The NFL revealed in early March an investigation which found more than 20 defensive players for the Saints participated in a 'bounty' system from 2009 to '11 which rewarded individuals with cash for harming opposing players.


"We are all accountable and responsible for player health and safety and the integrity of the game," Goodell said Wednesday. "We will not tolerate conduct or a culture that undermines those priorities. No one is above the game or the rules that govern it. Respect for the game and the people who participate in it will not be compromised."



The league found that the cash pool reached $50,000 or more during the 2009 playoffs, and players were paid $1,500 for a "knockout" and $1,000 for a "cart-off" with payouts doubling or tripling during the playoffs. Money was provided primarily by players.


All such payments violate league rules for non-contract bonuses.


Williams administered the program, and the NFL says Payton was not a direct participant, yet was aware of the allegations and "failed to stop the bounty program."



"A combination of elements made this matter particularly unusual and egregious," Goodell continued. "When there is targeting of players for injury and cash rewards over a three-year period, the involvement of the coaching staff, and three years of denials and willful disrespect of the rules, a strong and lasting message must be sent that such conduct is totally unacceptable and has no place in the game."



The Saints issued a statement Wednesday taking "full responsibility" for the infractions.


"It has always been the goal of the New Orleans Saints to create a model franchise and to impact our league in a positive manner," the statement read. "There is no place for bounties in our league and we reiterate our pledge that this will never happen again."

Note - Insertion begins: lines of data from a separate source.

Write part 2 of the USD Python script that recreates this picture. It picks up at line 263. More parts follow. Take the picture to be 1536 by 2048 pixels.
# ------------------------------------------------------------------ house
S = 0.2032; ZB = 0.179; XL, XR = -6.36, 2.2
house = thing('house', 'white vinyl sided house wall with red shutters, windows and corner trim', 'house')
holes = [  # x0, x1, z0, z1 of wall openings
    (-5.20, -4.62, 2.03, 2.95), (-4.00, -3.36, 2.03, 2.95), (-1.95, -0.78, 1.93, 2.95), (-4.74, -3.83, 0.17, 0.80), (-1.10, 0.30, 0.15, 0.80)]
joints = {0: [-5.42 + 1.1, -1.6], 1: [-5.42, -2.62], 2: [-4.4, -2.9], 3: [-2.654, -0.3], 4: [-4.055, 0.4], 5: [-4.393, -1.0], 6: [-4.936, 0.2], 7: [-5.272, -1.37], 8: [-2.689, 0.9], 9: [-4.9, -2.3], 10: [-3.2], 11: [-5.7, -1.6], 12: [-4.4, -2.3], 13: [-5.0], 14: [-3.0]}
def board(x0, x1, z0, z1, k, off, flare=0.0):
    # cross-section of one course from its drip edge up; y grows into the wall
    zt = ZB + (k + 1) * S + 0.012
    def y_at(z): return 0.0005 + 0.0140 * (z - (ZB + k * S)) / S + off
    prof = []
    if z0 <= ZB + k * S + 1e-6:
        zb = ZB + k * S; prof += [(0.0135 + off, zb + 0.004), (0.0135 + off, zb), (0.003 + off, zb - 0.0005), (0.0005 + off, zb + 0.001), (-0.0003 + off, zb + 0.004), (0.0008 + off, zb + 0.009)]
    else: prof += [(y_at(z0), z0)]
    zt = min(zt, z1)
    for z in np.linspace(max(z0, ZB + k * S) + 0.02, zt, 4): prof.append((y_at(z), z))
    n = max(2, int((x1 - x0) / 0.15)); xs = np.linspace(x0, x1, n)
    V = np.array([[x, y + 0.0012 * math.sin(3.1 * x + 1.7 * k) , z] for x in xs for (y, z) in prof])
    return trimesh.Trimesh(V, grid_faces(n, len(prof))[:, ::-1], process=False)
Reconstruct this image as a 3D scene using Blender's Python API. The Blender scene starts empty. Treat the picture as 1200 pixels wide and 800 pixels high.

Saints QB Drew Brees said Wednesday he was "speechless" upon learning the extent of the punishment, calling Payton a "great man, coach and mentor." Payton and Loomis took "full responsibility" for the violations in a joint statement issued days after the findings, and later met with Goodell in New York to discuss the issue.



The pair apologized for the "unique hardship" on team owner Tom Benson, recognized the severity of the violations, and promised that they "will never happen again."


Williams, who left the Saints this offseason to become defensive coordinator for the St. Louis Rams, apologized for his program, which he reportedly also implemented in several other NFL cities. Commissioner Goodell will review Williams' status at the conclusion of the 2012 season and consider whether to reinstate him.



"I'd like to again apologize wholeheartedly to the NFL, (Rams) Coach (Jeff) Fisher, the entire Rams organization and all football fans for my actions," Williams said Wednesday. "I will do everything possible to re-earn the respect of my colleagues, the NFL and its players in hopes of returning to coaching in the future."


Once a coach in Jacksonville, Houston/Tennessee, Buffalo and Washington, Williams was reported to have instituted similar programs in other cities, though the NFL did not find enough evidence to punish those teams Wednesday.



Saints linebacker Jonathan Vilma became the player face of the program following an SI.com report describing his $10,000 offer to any player who could knock Brett Favre out of the 2009 NFC Championship Game.As late as Wednesday afternoon, Vilma's twitter avatar was the Sports Illustrated magazine cover picturing Vilma and the headline 'BOUNTY CULTURE.'


The league did not hand down punishment for any players involved on Wednesday, but plans to do so soon.


"That's something we're going to continue to pursue. That's next up," said Goodell.